Quantum computing pioneer Alice & Bob has announced a collaboration with NVIDIA to integrate the chipmaker’s NVQLink architecture into its fault-tolerant quantum computing systems.
The partnership centres around NVQLink, NVIDIA’s open-source platform launched at GTC Washington this week that integrates GPUs into real-time quantum feedback loops, addressing a critical challenge in fault-tolerant quantum computing (FTQC).
NVQLink accelerates the development of logical qubits by enabling GPU computation alongside qubit decoding and calibration.
“In the near future, every NVIDIA GPU scientific supercomputer will be hybrid, tightly coupled with quantum processors to expand what is possible with computing,” said Jensen Huang, founder and CEO of NVIDIA.
“NVQLink is the Rosetta Stone connecting quantum and classical supercomputers — uniting them into a single, coherent system that marks the onset of the quantum-GPU computing era.”
The collaboration between Alice & Bob and NVIDIA builds on existing ties between the companies’ quantum software teams.
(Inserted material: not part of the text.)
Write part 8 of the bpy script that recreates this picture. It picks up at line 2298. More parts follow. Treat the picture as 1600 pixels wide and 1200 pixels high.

Products, including Alice & Bob’s high-performance GPU simulation tool Dynamiqs, were developed using the NVIDIA CUDA-Q platform.
Alice & Bob believe NVQLink will enable better FTQC solutions, bringing forward timelines for practical quantum computing applications.
“We are thrilled to see NVIDIA’s NVQLink addressing the layers of the FTQC stack we’ve long considered critical: logical orchestration, decoding, and live calibration,” said Jérémie Guillaud, VP of Firmware at Alice & Bob.
“This launch is a clear signal that fault-tolerant quantum computers, such as Alice & Bob’s QPUs, are about to reach industrial maturity.”
Based in Paris and Boston, Alice & Bob aims to create the first fault-tolerant quantum computer. Founded in 2020, the company has raised €130 million, employs over 150 staff, and has produced experimental results that surpass those of major technology firms.
Advised by Nobel Prize-winning researchers, Alice & Bob specialises in cat qubits, a technology it claims can reduce hardware requirements for large-scale quantum computers by up to 200 times compared with competing approaches.